A próxima canção, "Blue Jeans", é uma das melhores baladas compostas por Albarn. O refrão evoca um sentimento de conforto romântico: "She doesn't mind, whatever I say / I don't really want to change a thing / I want to stay this way forever".
Após a impecável sequência das primeiras nove faixas, a segunda metade do álbum é um pouco menos empolgante (embora "Villa Rosie" seja uma canção cativante). Isso é mitigado na edição americana de Modern Life, que contém três faixas bônus, duas das quais são excelentes: o single "Popscene" (que não entrou na edição britânica porque a banda estava chateada com seu fracasso nas paradas) e a hilária "When The Cows Come Home", lado B de "For Tomorrow".

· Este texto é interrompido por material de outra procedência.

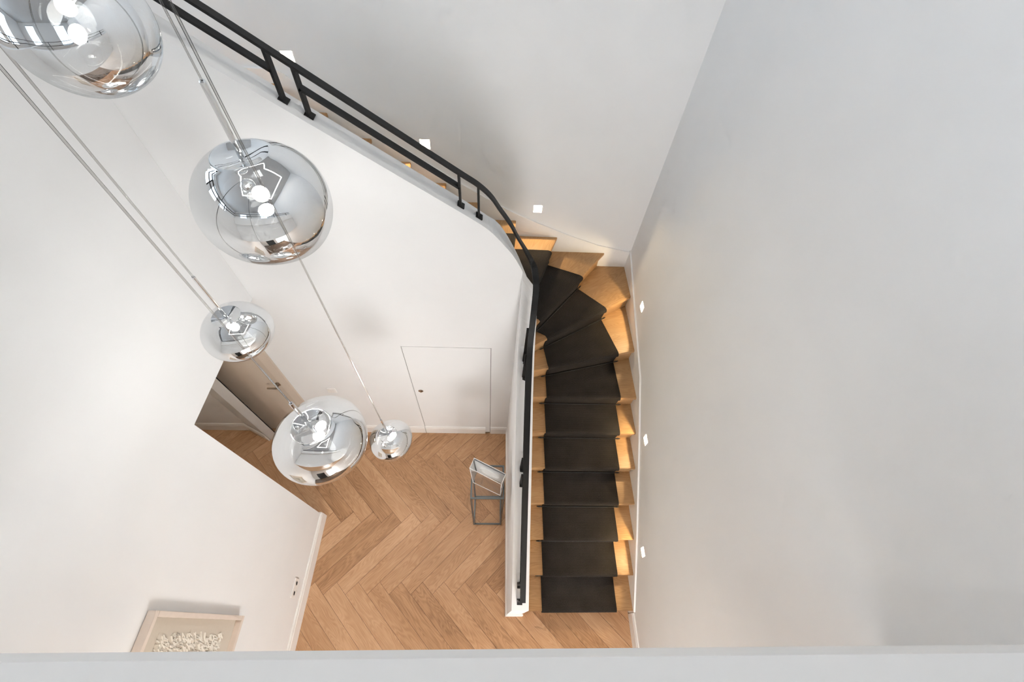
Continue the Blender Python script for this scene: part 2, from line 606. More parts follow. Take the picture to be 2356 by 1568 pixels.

Modern Life Is Rubbish criou o modelo não apenas para os próximos dois álbuns do Blur (Parklife e The Great Escape), mas também para a cena musical (Britpop) que dominará o Reino Unido no ano seguinte. Embora seja um pouco irregular, sua primeira metade é repleta de grandes canções que continuaram no setlist do Blur pelas décadas seguintes, dentre elas "For Tomorrow", "Advert", "Chemical World" e "Sunday Sunday".